I am including optional extra-credit projects, which can only raise your grade. They are truly intended to be optional. The idea is that you might do one of these, in order to pursue something of special interest to you. I am expecting most people will not do these projects, but I want to provide you an opportunity to do something in greater depth related to the course.
This is not intended to make up for doing poorly on exams. Your first responsibility is to learn the main course material. I do not want these projects to interfere with studying for final exams. Thus there is a hard deadline for submitting completed projects: Wednesday, August 15.
Here are the projects I am suggesting:
Against the Gods, The Remarkable Story of Risk by Peter L. Bernstein, Wiley, 1996.

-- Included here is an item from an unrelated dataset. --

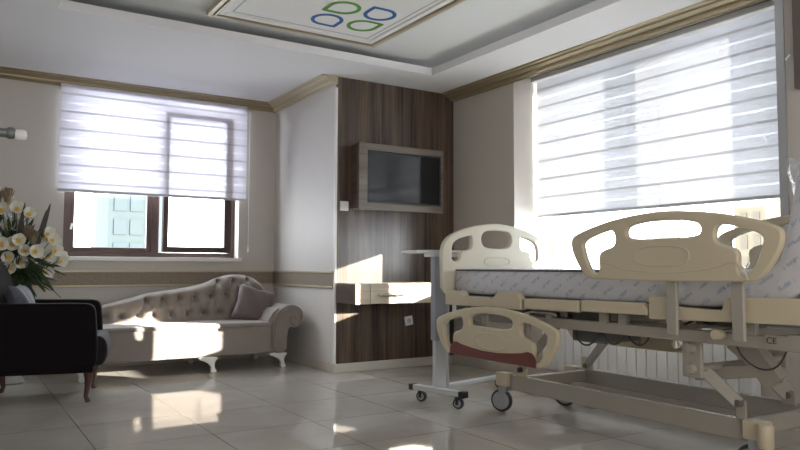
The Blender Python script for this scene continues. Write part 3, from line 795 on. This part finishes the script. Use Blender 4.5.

The book was ordered by the bookstore for previous courses, and was on the shelf there this spring, so there should be used copies around. The project is to read this book and write a short paper about it (e.g., 3-5 pages). In order to "individualize" the paper assignment, I am asking you to write a short paper about one or more person (see Name Index at the back of the book) or subject (see Subject Index at the back of the book) that begins with the same letter as your own last name. The idea is to relate the person or subject to the themes of the book in an interesting way. That leaves considerable room for creativity.
The specific extra-credit project is to read about numerical transform inversion, create your own code to numerically invert a Laplace transform, and apply it to do some examples. A list of papers is given on the Computational Tools Web Page. It is not necessary to read much to do this. You can learn a lot with relatively little work. In particular, you only need a few pages in the first listed 1995 paper.
Here is a specific assignment: Extra-Credit Numerical Homework. Here are some supporting explanatory notes; you might regard them as a guide to reading the 1995 paper. Pseudocode for what you need to do is on the left side of page 41 of that paper. If you really get the bug, you could go onto consider generating functions and/or multi-dimensional transforms. You should turn in your code and the answers to these questions.